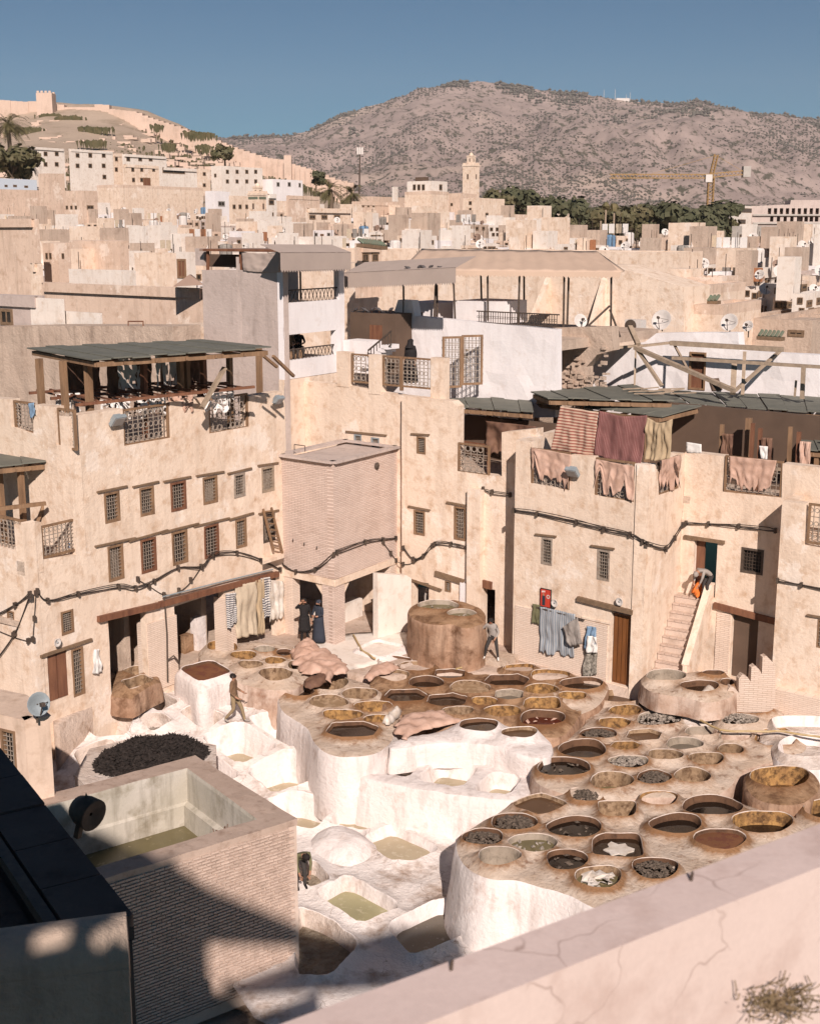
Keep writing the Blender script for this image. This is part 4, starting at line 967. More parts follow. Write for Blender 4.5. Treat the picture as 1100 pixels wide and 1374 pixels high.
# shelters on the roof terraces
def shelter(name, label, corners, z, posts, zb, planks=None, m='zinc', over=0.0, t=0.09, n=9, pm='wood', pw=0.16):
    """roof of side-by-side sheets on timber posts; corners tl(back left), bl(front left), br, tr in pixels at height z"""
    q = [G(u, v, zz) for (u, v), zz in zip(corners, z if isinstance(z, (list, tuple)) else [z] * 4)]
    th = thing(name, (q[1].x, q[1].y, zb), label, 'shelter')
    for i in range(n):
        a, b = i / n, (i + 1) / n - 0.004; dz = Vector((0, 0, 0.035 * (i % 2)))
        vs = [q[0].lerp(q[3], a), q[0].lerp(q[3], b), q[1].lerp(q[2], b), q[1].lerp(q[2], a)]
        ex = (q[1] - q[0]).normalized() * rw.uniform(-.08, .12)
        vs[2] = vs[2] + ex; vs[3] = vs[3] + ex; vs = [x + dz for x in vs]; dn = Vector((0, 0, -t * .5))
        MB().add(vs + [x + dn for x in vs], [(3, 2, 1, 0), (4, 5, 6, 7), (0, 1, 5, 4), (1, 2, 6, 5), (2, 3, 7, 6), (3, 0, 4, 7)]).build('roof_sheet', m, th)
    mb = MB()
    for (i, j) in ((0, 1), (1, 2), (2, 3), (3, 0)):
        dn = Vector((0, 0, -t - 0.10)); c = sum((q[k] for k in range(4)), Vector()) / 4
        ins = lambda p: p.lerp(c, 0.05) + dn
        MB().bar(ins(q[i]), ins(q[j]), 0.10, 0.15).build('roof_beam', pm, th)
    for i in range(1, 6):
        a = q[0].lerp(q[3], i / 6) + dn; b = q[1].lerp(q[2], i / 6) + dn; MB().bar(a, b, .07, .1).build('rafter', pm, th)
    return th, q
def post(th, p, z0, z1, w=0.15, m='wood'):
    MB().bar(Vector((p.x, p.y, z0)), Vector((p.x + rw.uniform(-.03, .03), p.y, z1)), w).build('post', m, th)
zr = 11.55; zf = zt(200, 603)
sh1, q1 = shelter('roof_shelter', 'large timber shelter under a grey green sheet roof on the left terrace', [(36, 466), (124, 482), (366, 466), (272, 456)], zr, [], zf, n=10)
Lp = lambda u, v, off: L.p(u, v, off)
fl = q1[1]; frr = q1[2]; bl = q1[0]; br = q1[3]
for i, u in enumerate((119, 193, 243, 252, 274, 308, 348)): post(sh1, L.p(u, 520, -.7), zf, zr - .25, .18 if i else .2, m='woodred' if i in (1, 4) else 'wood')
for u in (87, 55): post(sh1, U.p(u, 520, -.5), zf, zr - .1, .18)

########

_Challenge_.
Retype everything in the material word for word, minus pictures.

_Output of the task_.
Keep writing the Blender script for this image. This is part 4, starting at line 967. More parts follow. Write for Blender 4.5. Treat the picture as 1100 pixels wide and 1374 pixels high.
# shelters on the roof terraces
def shelter(name, label, corners, z, posts, zb, planks=None, m='zinc', over=0.0, t=0.09, n=9, pm='wood', pw=0.16):
    """roof of side-by-side sheets on timber posts; corners tl(back left), bl(front left), br, tr in pixels at height z"""
    q = [G(u, v, zz) for (u, v), zz in zip(corners, z if isinstance(z, (list, tuple)) else [z] * 4)]
    th = thing(name, (q[1].x, q[1].y, zb), label, 'shelter')
    for i in range(n):
        a, b = i / n, (i + 1) / n - 0.004; dz = Vector((0, 0, 0.035 * (i % 2)))
        vs = [q[0].lerp(q[3], a), q[0].lerp(q[3], b), q[1].lerp(q[2], b), q[1].lerp(q[2], a)]
        ex = (q[1] - q[0]).normalized() * rw.uniform(-.08, .12)
        vs[2] = vs[2] + ex; vs[3] = vs[3] + ex; vs = [x + dz for x in vs]; dn = Vector((0, 0, -t * .5))
        MB().add(vs + [x + dn for x in vs], [(3, 2, 1, 0), (4, 5, 6, 7), (0, 1, 5, 4), (1, 2, 6, 5), (2, 3, 7, 6), (3, 0, 4, 7)]).build('roof_sheet', m, th)
    mb = MB()
    for (i, j) in ((0, 1), (1, 2), (2, 3), (3, 0)):
        dn = Vector((0, 0, -t - 0.10)); c = sum((q[k] for k in range(4)), Vector()) / 4
        ins = lambda p: p.lerp(c, 0.05) + dn
        MB().bar(ins(q[i]), ins(q[j]), 0.10, 0.15).build('roof_beam', pm, th)
    for i in range(1, 6):
        a = q[0].lerp(q[3], i / 6) + dn; b = q[1].lerp(q[2], i / 6) + dn; MB().bar(a, b, .07, .1).build('rafter', pm, th)
    return th, q
def post(th, p, z0, z1, w=0.15, m='wood'):
    MB().bar(Vector((p.x, p.y, z0)), Vector((p.x + rw.uniform(-.03, .03), p.y, z1)), w).build('post', m, th)
zr = 11.55; zf = zt(200, 603)
sh1, q1 = shelter('roof_shelter', 'large timber shelter under a grey green sheet roof on the left terrace', [(36, 466), (124, 482), (366, 466), (272, 456)], zr, [], zf, n=10)
Lp = lambda u, v, off: L.p(u, v, off)
fl = q1[1]; frr = q1[2]; bl = q1[0]; br = q1[3]
for i, u in enumerate((119, 193, 243, 252, 274, 308, 348)): post(sh1, L.p(u, 520, -.7), zf, zr - .25, .18 if i else .2, m='woodred' if i in (1, 4) else 'wood')
for u in (87, 55): post(sh1, U.p(u, 520, -.5), zf, zr - .1, .18)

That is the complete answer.